ナイジェリア小説

一月もそろそろ終盤を迎え、早朝も真冬独特の暗さから少しずつ脱却し明るさが増してきて、時には午後の気温が二桁代になる事もあり、春もそんなに遠くないと感じられ、そんな時私は不思議と幼少時の春を思い出してしまう。

それはお雛さんの頃だったり、子供の日に食べた大好きな柏餅だったり、なぜかわからないけれども春の気配が郷愁を誘い、そのまま思いは子供の頃に舞い戻る。

今月は読書に没頭した。

夢中になって読み終えた本は、邦題「半月登った黄色い太陽」というナイジェリア人作家、チママンダ・ンゴズィ・アディーチェの作品で、著者はこれで英国女性小説ベイリーズ賞を受賞している。

この小説の舞台は1960年代のナイジェリアと1967年から3年間だけアフリカに存在して、ナイジェリアに滅ぼされたビアフラ共和国で、ストリーはそこに生きる3人の人物を中心に繰り広げられる。

アフリカ人は国への帰属意識よりも各部族への帰属意識が強いらしい。考えてみるとあるヨーロッパの国々に植民地にされる以前には、現在引かれた不自然にも直線的な国境線は存在していなかったわけだし、国境線後にアフリカ各国様々な部族が共存しながらも、時には衝突があっても仕方のない状況があった。

日本人にとってナイジェリアはヨーロッパ諸国同様文化的に遠く離れた世界なのに、この小説が描くナイジェリアにはまたもや私が幼少の頃にかいだ匂い、特に夏の午後の気怠い匂いを連想させる場面が何度かあり、時にノスタルジックな思いに浸りながらの読書タイムだった。

それはまだ古さが残る昭和時代に似通った空気感があるからかな?

そんな事でナイジェリアに興味を持ちだした私は、一番興味のある食文化についていろいろ検索してみた。

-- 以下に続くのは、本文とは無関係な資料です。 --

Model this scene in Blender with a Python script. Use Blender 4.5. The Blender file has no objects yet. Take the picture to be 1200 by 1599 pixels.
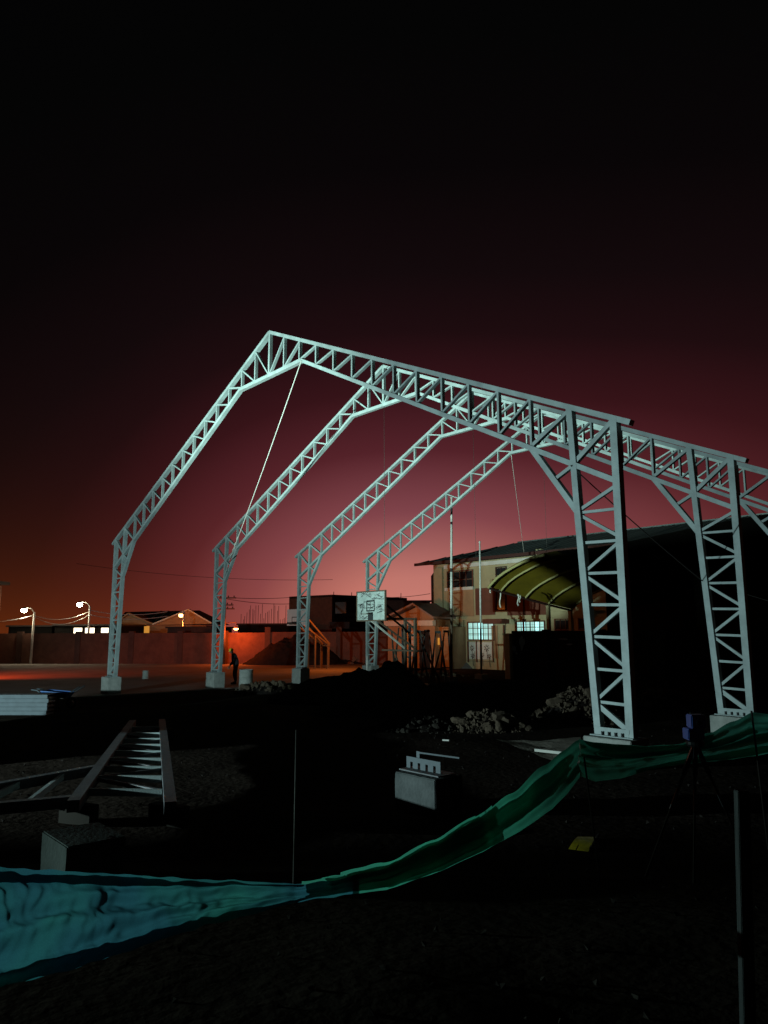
import bpy, bmesh, math, random
from mathutils import Vector, Matrix, noise, Quaternion
random.seed(7)
R = math.radians
sc = bpy.context.scene
col = sc.collection

# ------------------------------------------------------------------ camera
CAM = Vector((31.7555, -12.0757, 1.8972))
FPX, YAW, PITCH, ROLL = 1155.4, .8585, .158, -.0035
fwd = Vector((-math.sin(YAW)*math.cos(PITCH), math.cos(YAW)*math.cos(PITCH), math.sin(PITCH)))
rt0 = Vector((math.cos(YAW), math.sin(YAW), 0)); up0 = rt0.cross(fwd)
rgt = rt0*math.cos(ROLL)+up0*math.sin(ROLL); upv = -rt0*math.sin(ROLL)+up0*math.cos(ROLL)
FH = Vector((-math.sin(YAW), math.cos(YAW), 0)); RH = rt0.copy()
cd = bpy.data.cameras.new('camera'); cam = bpy.data.objects.new('camera', cd); col.objects.link(cam)
cam.matrix_world = Matrix(((rgt.x, upv.x, -fwd.x, CAM.x), (rgt.y, upv.y, -fwd.y, CAM.y), (rgt.z, upv.z, -fwd.z, CAM.z), (0, 0, 0, 1)))
cd.sensor_fit = 'VERTICAL'; cd.sensor_height = 36; cd.lens = FPX*36/1599
cd.clip_end = 2000
sc.camera = cam

# ------------------------------------------------------------------ world: the afterglow of a sunset
w = bpy.data.worlds.new('World'); sc.world = w; w.use_nodes = True
nt = w.node_tree; nt.nodes.clear()
def N(t, **k):
    n = nt.nodes.new(t)
    for a, v in k.items(): setattr(n, a, v)
    return n
def lin(c):
    return tuple(((x/255/12.92) if x/255 <= .04045 else ((x/255+.055)/1.055)**2.4) for x in c)
def mth(op, a, b=None, c=None):
    n = N('ShaderNodeMath', operation=op)
    for i, v in enumerate((a, b, c)):
        if v is None: continue
        if isinstance(v, (int, float)): n.inputs[i].default_value = v
        else: nt.links.new(v, n.inputs[i])
    return n.outputs[0]
tc = N('ShaderNodeTexCoord'); sep = N('ShaderNodeSeparateXYZ'); nt.links.new(tc.outputs['Generated'], sep.inputs[0])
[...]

ナイジェリアの北部はイスラム教徒の遊牧民ハウサ族、西部はイスラム教徒の農耕民ヨルバ族、そして私が読んだ小説の舞台である南部にはキリスト教徒イボ族が住んでいて、それぞれ異なった食文化を持つ。

ストリーの中にもペッパースープ、パームワイン、ヤムやキャッサバが何度か出てきたし、シチュー料理がとても多い。You tubeでナイジェリア料理を見ているとトマトソースをベースにしたシチューの場合、オレガノ、カレー粉、ガーリックパウダー、オニオンパウダーなどを大量に入れてどれも味付けがかなり大胆なのが特徴。

私が働く学校のヘッドシェフもナイジェリア人で、彼女のナイジェリアの実家は中華レストランを経営している。確かに彼女が作る野菜炒めは、名前は野菜の照り焼き炒めで、味は中華風というかオイスターソースに甘味を足したこれも大胆な味付けだ。

数あるナイジェリア料理の中でも全国的に食べられているJollif Riceはトマトと赤ピーマンのソースで作られるピラフで、どこにいても簡単に作られる料理。

まずはトマト、赤ピーマン、玉ねぎをミキサーにかけてペースト状にしておく。

次にフライパンにベジタブル油でみじん切りにした赤玉ねぎを炒め、トマトピューレを加えて20分ぐらい煮詰める。

そこにチキンストックキューブ、ドライタイム、カレー粉、ガーリックパウダー、ベイリーフ、塩、水を加えてよく混ぜ、お米を加えてアルミホイルでカバーし、さらに蓋をしてライスが炊けるまで中火で煮込む。

このとき使うのは日本米ではなくバスマティなどのインディカ米。これはお肉にもお魚に付け合わせにぴったり!

小説の中で出会う料理にはこちらの想像力がフルに働き、読者の頭の中には実物とはかけ離れた料理が出来上がってしまうが、Jollif Riceは陽気なナイジェリア人を連想させる魅力があるように思う。

休み明け少し気が重くなりそうだった1月は、ナイジェリア小説に楽しませてもらった。

今はロンドン生まれのナイジェリア人作家の本を読んでいる。しばらくはこの文化から刺激を受けそうだ。